There is also the suspicion that the committee might have been motivated by a desire to intervene on behalf of former President Jonathan. But Kukah has insisted that was not the reason they visited the President. Meanwhile, the reasons he gave for visiting the president make no sense at all, and even if it makes sense, nobody told us that the peace committee’s mandate included overseeing the conduct of the government beyond the elections. On top of that, the government only two weeks ago has set up an anti-corruption advisory committee, which is better placed to proffer the kind of advise that the peace committee is now struggling to appropriate to itself.

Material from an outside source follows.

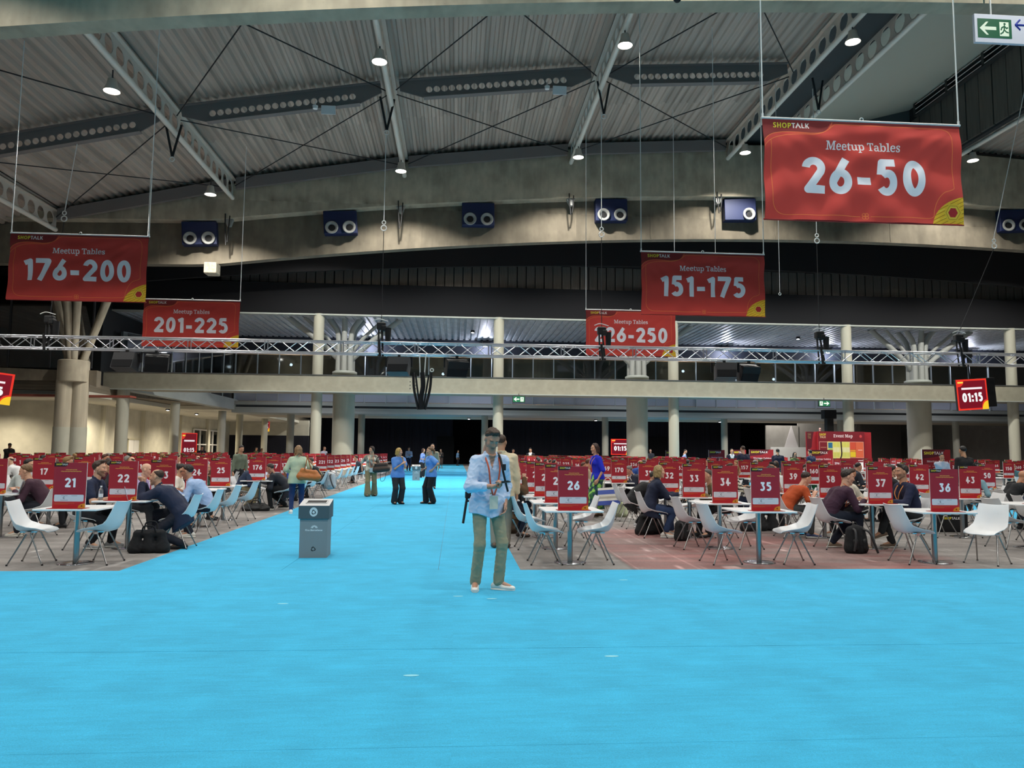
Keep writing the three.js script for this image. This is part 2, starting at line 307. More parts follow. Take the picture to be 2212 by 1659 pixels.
// columns
function column(x, z, r, h, label, y0 = 0) { const o = struct('column', lathe([[0, 0], [r, 0], [r, h], [0, h]], 28).translate(x, y0, z), columnPaint, label); return o; }
['beside the broad column at the aisle', 'behind the man with the phone', 'beside the hanging sign for the tables up to two-hundred-and-fifty', 'behind the event map', 'at the outer end of the row'].forEach((w, i) => column([-8.2, 2.5, 13.2, 24.2, 34.95][i], -45.9, 0.31, 9.6, 'slim round cream column in front of the gallery, ' + w));
[-6.8, 2.1, 11.0, 20.0, 29, 38.1].forEach((x, i) => column(x, -56.2, 0.24, 4.2, 'slim column under the gallery windows, number ' + say(i + 1) + ' counted from the side with the cream room'));
const branchGrey = std(0x9da09c, 0.6);
function bigColumn(x, z, r, i) {
  const o = structGroup('column', 'broad round cream column ' + ['left of the blue aisle', 'between the hanging signs and the event map', 'beside the standing table plan'][i] + ' carrying steel branches');
  mesh('shaft', lathe([[0, 0], [r, 0], [r, 6.1], [0, 6.1]], 36).translate(x, 0, z), columnPaint, o);
  mesh('collar', lathe([[0, 6.1], [r * 1.12, 6.1], [r * 1.12, 6.3], [r * 0.95, 6.36], [0, 6.36]], 36).translate(x, 0, z), galleryWhite, o);
  for (const [dx, dz] of [[-0.36, 0.3], [0.36, 0.3], [0, 0.46], [-0.4, -0.3], [0.4, -0.3]]) mesh('casing', tube([V(x + dx, 6.3, z + dz), V(x + dx, 7.9, z + dz), V(x + dx * 1.25, 8.8, z + dz * 1.1), V(x + dx * 2.6, 9.55, z + dz * 1.3)], 0.17, 20, 10), branchGrey, o);
  mesh('shaft_head', rbox(0.9, 1.9, 0.7, 0.05, x, 7.2, z), branchGrey, o);
  for (const [dx, y0] of [[-3.4, 7.1], [3.4, 7.1], [-2.4, 7.5], [2.4, 7.5]]) mesh('branch', tube([V(x + Math.sign(dx) * 0.4, y0, z), V(x + dx * 0.45, y0 + (9.55 - y0) * 0.42, z + 0.2), V(x + dx, 9.55, z + 0.5)], dx * dx > 8 ? 0.17 : 0.11, 16, 10), branchGrey, o);
}
bigColumn(-6.83, -47.4, 0.66, 0); bigColumn(11.3, -47.4, 0.66, 1); bigColumn(29.7, -47.4, 0.72, 2);

// branching concrete column and the side gallery
const tree = structGroup('column', 'grey concrete column with a drum capital that splits into four slanted arms');
mesh('shaft', [lathe([[0, 0], [0.42, 0], [0.42, 5], [0, 5]], 24).translate(-20.0, 0, -40.8), lathe([[0, 0], [0.42, 0], [0.42, 5], [0, 5]], 24).translate(-19.4, 0, -41.1)], concrete, tree);
mesh('shaft_coating', [lathe([[0.44, 0], [0.44, 2.6], [0.42, 2.6]], 24).translate(-20.0, 0, -40.8), lathe([[0.44, 0], [0.44, 2.6], [0.42, 2.6]], 24).translate(-19.4, 0, -41.1)], columnPaint, tree);
mesh('capital', lathe([[0, 4.9], [0.7, 4.9], [0.74, 4.96], [0.74, 5.98], [0.7, 6.04], [0, 6.04]], 32).translate(-19.72, 0, -41), concrete, tree);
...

There is, therefore, either a crisis of trustworthiness or of poor presentation of motive.  Either most of us are too dumb to understand what Kukah is trying to say, or he is not making sense. Or, there is something he is not telling us about the promises the committee exerted from Buhari before election. Whatever it is, I know that there is at least one member of the committee who has not confused his religious role with his political beliefs, who has remained consistently and convincingly faithful to his calling as a man of God, and as the voice of conscience over the years. That gentleman is Cardinal Onaiyekan. At a time like this, it would help if he could step forward and tell us exactly what it is the peace committee is jittery about. We, or I, will believe him. As it stands, Kukah is crying over a wolf only he can see.